|
Why is rain a tragedy for
cities?
A few days ago, most of India reeled under drought. Cities thirsted for
water. Karnataka’s chief minister S M Krishna — seeing water supply in his
software capital reduced to once in three days — announced desperate measures,
such as prayer. The entire country seemed to await the first emancipatory
raindrop.
Now it has rained. Now the same cities are full of it.
Flooded, life disrupted. Dirty and unhealthy, as rainwater mixed with sewage
water flows through crowded urban habitats. Rain has literally become a curse.
But the real tragedy is that in a few months, once the rains and the
waterlogging are far behind, these same cities will be thirsting again. Once
again, their water greed will make them poach for water in surrounding rural
areas.
Today, our flatulent cities get their water supply from further
and further away — Delhi gets Ganga water from the Tehri dam; Bangalore is
building the Cauvery IV project to pump in water from 100 kilometres away; water
for Chennai will traverse 200 kilometres, from the Krishna river; Hyderabad will
bring its water from Manjira. I could go sickeningly on and on.
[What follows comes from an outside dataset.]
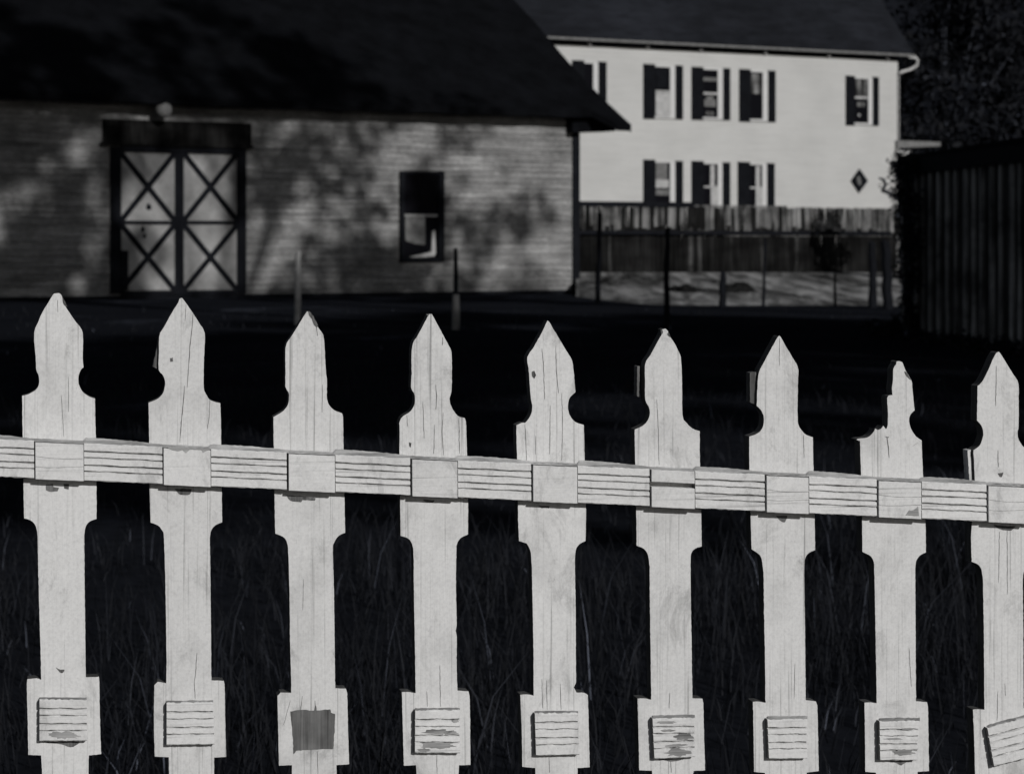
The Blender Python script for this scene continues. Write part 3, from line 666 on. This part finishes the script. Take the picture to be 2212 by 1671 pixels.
house_window(1827, 1846, 1875, 1884, 1898, 164, 271, 215, [(1848, 170, 1873, 208, 'plank_hi'), (1846, 209, 1875, 214, 'white_trim'), (1851, 221, 1867, 231, 'plank_hi')], 'upper window by the right corner of the house')
house_window(1390, 1415, 1447, 1458, 1475, 345, 468, 405, [(1416, 351, 1441, 389, 'curtain_grey'), (1416, 389, 1444, 406, 'curtain'), (1416, 410, 1446, 422, 'curtain_grey')], 'lower window with a grey blind, leftmost')
house_window(1494, 1520, 1550, 1560, 1577, 348, 470, 405, [(1534, 357, 1543, 402, 'curtain'), (1518, 402, 1550, 406, 'white_trim'), (1535, 406, 1550, 462, 'curtain')], 'lower window with a narrow pale curtain, in the middle of three')
house_window(1594, 1620, 1646, 1656, 1673, 350, 472, 405, [(1632, 359, 1641, 404, 'curtain'), (1618, 404, 1646, 408, 'white_trim'), (1632, 408, 1646, 464, 'curtain')], 'lower window with a narrow pale curtain, right of three')
# small white disc low in the right hand window
mb = MB(); c = HP.pix(1855, 249, .03); mb.add([c + (HP.d * math.cos(q * math.pi / 6) + Vector((0, 0, 1)) * math.sin(q * math.pi / 6)) * .055 + HP.n * (.005) for q in range(12)], [tuple(range(11, -1, -1)), tuple(range(12))]); o = mb.build('white_window_spot', M['white_trim'], house)
# diamond window
mb = MB(); cx_, cy_ = 1856.5, 391
HP.prism(mb, [(cx_, cy_ - 26), (cx_ + 18, cy_), (cx_ - 1, cy_ + 26), (cx_ - 18, cy_)], .06, 0); dw = mb.build('diamond_window', M['shutter'], house)
mb = MB(); HP.prism(mb, [(cx_ - 6, cy_ - 7), (cx_ - 1, cy_ - 11), (cx_ + 3, cy_ + 1), (cx_ + 2, cy_ + 10), (cx_ - 3, cy_ + 7), (cx_ - 5, cy_ + 1)], .066, .05); mb.build('pane', M['curtain_grey'], dw)
# porch roof running off the right corner
mb = MB(); zt3 = HP.sz(1938, 304, 0)[1]
a0 = HA1 - .12; a1 = HP.sz(2026, 308, 0)[0]
mb.hexa([HP.pt(a0, zt3 - .26, -2.6), HP.pt(a1, zt3 - .26, -2.6), HP.pt(a1, zt3 - .16, .12), HP.pt(a0, zt3 - .26, .12),
         HP.pt(a0, zt3, -2.6), HP.pt(a1, zt3 - .0, -2.6), HP.pt(a1, zt3 - .02, .12), HP.pt(a0, zt3, .12)])
pr = mb.build('porch_roof', M['grey_trim'], house)
mb = MB(); HP.prism(mb, [(1934, 323), (1968, 326), (1958, 333), (1946, 337), (1935, 338)], .1, -.6); mb.build('bracket', M['white_trim'], pr)
mb = MB()
for w2 in (-.1, -2.4): mb.hexa([HP.pt(a1 - .15, 0, w2), HP.pt(a1 - .05, 0, w2), HP.pt(a1 - .05, 0, w2 + .1), HP.pt(a1 - .15, 0, w2 + .1), HP.pt(a1 - .15, zt3 - .25, w2), HP.pt(a1 - .05, zt3 - .25, w2), HP.pt(a1 - .05, zt3 - .25, w2 + .1), HP.pt(a1 - .15, zt3 - .25, w2 + .1)])
mb.build('porch_post', M['black'], house)

# ------------------------------------------------------------------ bank and plank fence
QP = Plane(1245, 61.5, 1935, 66.0)
yb = [(1245, 641), (1300, 648), (1360, 655), (1450, 660), (1600, 660), (1760, 660), (1880, 660), (2000, 664)]
def gpt(px, py): Y = H * F / (py - HOR); return Vector(((px - CX) / F * Y, Y, .004))
V = []; cols = 40
for i in range(cols + 1):
    px = 1244 + (2050 - 1244) * i / cols
    y = np.interp(px, [p[0] for p in yb], [p[1] for p in yb]); g = gpt(px, y)
    T = QP.pix(px, 588, 0); T2 = T + Vector((0, 9, -.05))
    for u in np.linspace(0, 1, 9):
        p = g.lerp(T, u); p.z = .004 + (T.z - .004) * (u ** 1.2) + random.uniform(-.015, .015) * (0 < u < 1); V.append(p)
    V.append(T2)
rows = 10; fs = [(i * rows + j, (i + 1) * rows + j, (i + 1) * rows + j + 1, i * rows + j + 1) for i in range(cols) for j in range(rows - 1)]
tag(mesh('bank', V, fs, M['bank'], smooth=True), kind='structure')
pf = empty('plank_fence', QP.pt(QP.L / 2, .4), 'old tall weathered plank fence between the barn and the white house', 'fence')
def boards(P, mb, x0, x1, yt, yb_, w0, w1, wid, jag=1.2, odd=0, bj=0):
    x = x0
    while x < x1:
        ww = wid * random.uniform(.75, 1.25); t = yt(x) + random.uniform(-jag, jag); bo = yb_(x) + random.uniform(-jag - bj, jag)
        sk = random.uniform(-1.5, 1.5); dw_ = random.uniform(0, .02)
        Pp = [P.pix(x + .5, bo, w1 + dw_), P.pix(x + ww - .4, bo, w1 + dw_), P.pix(x + ww - .4 + sk, t, w1 + dw_), P.pix(x + .5 + sk, t, w1 + dw_)]
        Qq = [p - P.n * (w1 - w0) for p in Pp]; mb.hexa([Qq[0], Qq[1], Pp[1], Pp[0], Qq[3], Qq[2], Pp[2], Pp[3]], 1 if random.random() < odd else 0); x += ww
ft = lambda x: 446 + (x - 1250) * .0065
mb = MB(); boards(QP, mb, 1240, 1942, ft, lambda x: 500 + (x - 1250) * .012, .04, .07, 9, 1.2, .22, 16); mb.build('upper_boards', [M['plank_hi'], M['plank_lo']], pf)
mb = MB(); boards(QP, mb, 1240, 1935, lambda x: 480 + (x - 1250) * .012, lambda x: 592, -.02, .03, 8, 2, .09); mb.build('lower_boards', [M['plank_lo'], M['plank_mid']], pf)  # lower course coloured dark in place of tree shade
mb = MB(); QP.pbox(mb, 1245, 436, 1500, 447, -.1, .12); mb.build('cap_board', M['black'], pf)
mb = MB(); QP.pbox(mb, 1500, 444, 1700, 447.5, -.05, .1); mb.build('cap_board', M['plank_hi'], pf)
mb = MB(); QP.pbox(mb, 1245, 499, 1925, 507, .07, .16); mb.build('middle_rail', M['black'], pf)
mb = MB(); QP.pbox(mb, 1560, 508, 1925, 511, .05, .1); mb.build('lower_rail', M['plank_hi'], pf)
mb = MB(); boards(QP, mb, 1926, 1962, lambda x: 450 + max(0, x - 1930) * 1.35, lambda x: 490 + (x - 1926) * 1.2, 0, .05, 8, 1); mb.build('sloping_boards', M['plank_hi'], pf)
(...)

But the point is
that the urban-industrial sector’s demand for water is growing by leaps and
bounds. Yet, this sector does little to augment its water resources; it does
even less to minimise its water use, or conserve water. Worse, because of the
abysmal lack of sewage and waste treatment facilities, it degrades scarce water
further. Even after all this, its water greed remains unslaked.
Groundwater levels are declining precipitously in urban areas as people
bore deeper in search of the water that municipalities cannot supply. So when it
does not rain, the city cries. And when it does rain, still it cries. What a
tragedy.
It is a tragedy because this continuous cycle of deprivation and
disruption is completely unneccesary. We can do so much more. The water
imperative is that cities must begin to value their rainfall endowment. This
means implementing rainwater harvesting in each house and colony. But it also
means relearning about the hundreds of lakes, tanks and ponds that built, indeed
nourished, cities. Almost every city had a treasure of water harvesting
structures, which provided it with a flood cushion and allowed it to recharge
its groundwater reserves. But today’s urban planners cannot see beyond land.
Where there is water, there should be land, is their money-spinning philosophy.
So it is that waterbodies in cities today are a shame to our traditional
imagination — encroached, full of sewage, garbage or just filled up and
built-over. The cities forgot they need water. They forgot their own
lifeline.
Take urban lakes, a city’s vital sponges. Every city gave its
land for rain. Bangalore in the early 1960s had 262 lakes; now only 10 hold
water. The Ahmedabad collector — on directions from the high court — listed 137
lakes in the city but also said that over 65 had been already built-over. In
Delhi, 508 waterbodies were identified — again, on court orders — but are not
protected.
I find that the hue and cry about water harvesting and
rejuvenating lakes still remains a chimera. Urban planners simply don’t know how
important these two activities are. They simply refuse to believe that both are
perfectly possible. They flirt with the idea, but then do not even begun to
integrate the city’s water needs with its rainwater wealth.
There are
also other problems. Firstly, builders and architects today have simply never
been taught the many other ways of holding water, that exist outside the syllabi
they conned as students. They have been trained to see water as waste and to
build systems that dispose it off as fast as possible. Of course, given the
sheer mess of urban India, even the stormwater drains have become conduits for
sewage, or get choked with garbage or in many cases just don’t get built. An
entire generation of Indians will have to be retrained. It is crucial that
future architects and planners understand water once again. Our society cannot
let go of its own wisdom so easily.
Specially when other countries are
profiting from it. In Germany, city authorities have learnt and are using our
knowledge. To save investing in stormwater drains, they provide incentives to
households to harvest and recharge rainwater. The city charges tax based on the
calculation of the paved area and the water-runoff coefficient. If rainwater
harvesting is done and the load on the city’s stormwater drainage is reduced,
the burden of tax on the house-owner is reduced accordingly. But this demands
governance capacities, something we desperately lack.
Secondly, the
business of land is far more powerful than the business of water storage. In
spite of all the efforts of civil society groups to use the strategy of judicial
intervention, the movement to protect and revive lakes is facing an uphill
battle. The administrative framework for managing a waterbody just does not
exist in our cities anymore.
Even if such a framework did come up, it
wouldn’t be enough. The city will now have to learn to minimise its water use
and work on conservation and reuse. Politicians and planners believe that water
is God’s gift to their election promises. People must now begin to believe it is
something they can gift to themselves. We are all mindless about wasting water;
now, let’s get mindful of retaining it. Then, the modern-day urban tragedy
called timely rain will receive a popular denouement.